Extract the first line through the line containing "M['steel'] = mm" from the listing below, exactly as written.

──────────────────────────────

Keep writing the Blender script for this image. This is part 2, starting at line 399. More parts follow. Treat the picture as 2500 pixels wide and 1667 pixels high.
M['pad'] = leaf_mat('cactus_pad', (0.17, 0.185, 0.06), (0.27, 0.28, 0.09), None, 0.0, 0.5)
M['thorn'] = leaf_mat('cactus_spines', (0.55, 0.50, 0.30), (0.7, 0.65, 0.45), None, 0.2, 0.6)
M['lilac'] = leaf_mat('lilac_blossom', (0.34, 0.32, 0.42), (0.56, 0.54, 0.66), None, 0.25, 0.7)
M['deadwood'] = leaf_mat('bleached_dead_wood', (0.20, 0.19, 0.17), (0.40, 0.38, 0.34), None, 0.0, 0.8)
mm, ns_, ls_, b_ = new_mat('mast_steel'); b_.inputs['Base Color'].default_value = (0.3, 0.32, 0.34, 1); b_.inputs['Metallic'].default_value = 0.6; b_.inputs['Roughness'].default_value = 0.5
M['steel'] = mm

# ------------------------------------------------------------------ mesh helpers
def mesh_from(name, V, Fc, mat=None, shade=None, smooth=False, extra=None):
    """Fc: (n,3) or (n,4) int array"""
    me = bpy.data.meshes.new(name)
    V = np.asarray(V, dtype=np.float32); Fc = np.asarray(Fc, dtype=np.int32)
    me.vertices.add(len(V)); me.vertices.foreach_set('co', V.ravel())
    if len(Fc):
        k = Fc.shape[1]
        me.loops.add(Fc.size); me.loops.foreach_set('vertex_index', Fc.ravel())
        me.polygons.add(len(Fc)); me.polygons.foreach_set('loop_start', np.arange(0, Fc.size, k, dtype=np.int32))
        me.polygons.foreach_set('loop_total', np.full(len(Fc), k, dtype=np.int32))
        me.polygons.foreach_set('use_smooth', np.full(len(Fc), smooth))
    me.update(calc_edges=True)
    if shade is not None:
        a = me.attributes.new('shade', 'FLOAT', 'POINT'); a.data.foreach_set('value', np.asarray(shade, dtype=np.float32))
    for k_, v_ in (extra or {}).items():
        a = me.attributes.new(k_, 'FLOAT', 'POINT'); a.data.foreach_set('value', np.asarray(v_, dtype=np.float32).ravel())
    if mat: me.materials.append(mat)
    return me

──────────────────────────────

**RESPONSE BELOW**
Keep writing the Blender script for this image. This is part 2, starting at line 399. More parts follow. Treat the picture as 2500 pixels wide and 1667 pixels high.
M['pad'] = leaf_mat('cactus_pad', (0.17, 0.185, 0.06), (0.27, 0.28, 0.09), None, 0.0, 0.5)
M['thorn'] = leaf_mat('cactus_spines', (0.55, 0.50, 0.30), (0.7, 0.65, 0.45), None, 0.2, 0.6)
M['lilac'] = leaf_mat('lilac_blossom', (0.34, 0.32, 0.42), (0.56, 0.54, 0.66), None, 0.25, 0.7)
M['deadwood'] = leaf_mat('bleached_dead_wood', (0.20, 0.19, 0.17), (0.40, 0.38, 0.34), None, 0.0, 0.8)
mm, ns_, ls_, b_ = new_mat('mast_steel'); b_.inputs['Base Color'].default_value = (0.3, 0.32, 0.34, 1); b_.inputs['Metallic'].default_value = 0.6; b_.inputs['Roughness'].default_value = 0.5
M['steel'] = mm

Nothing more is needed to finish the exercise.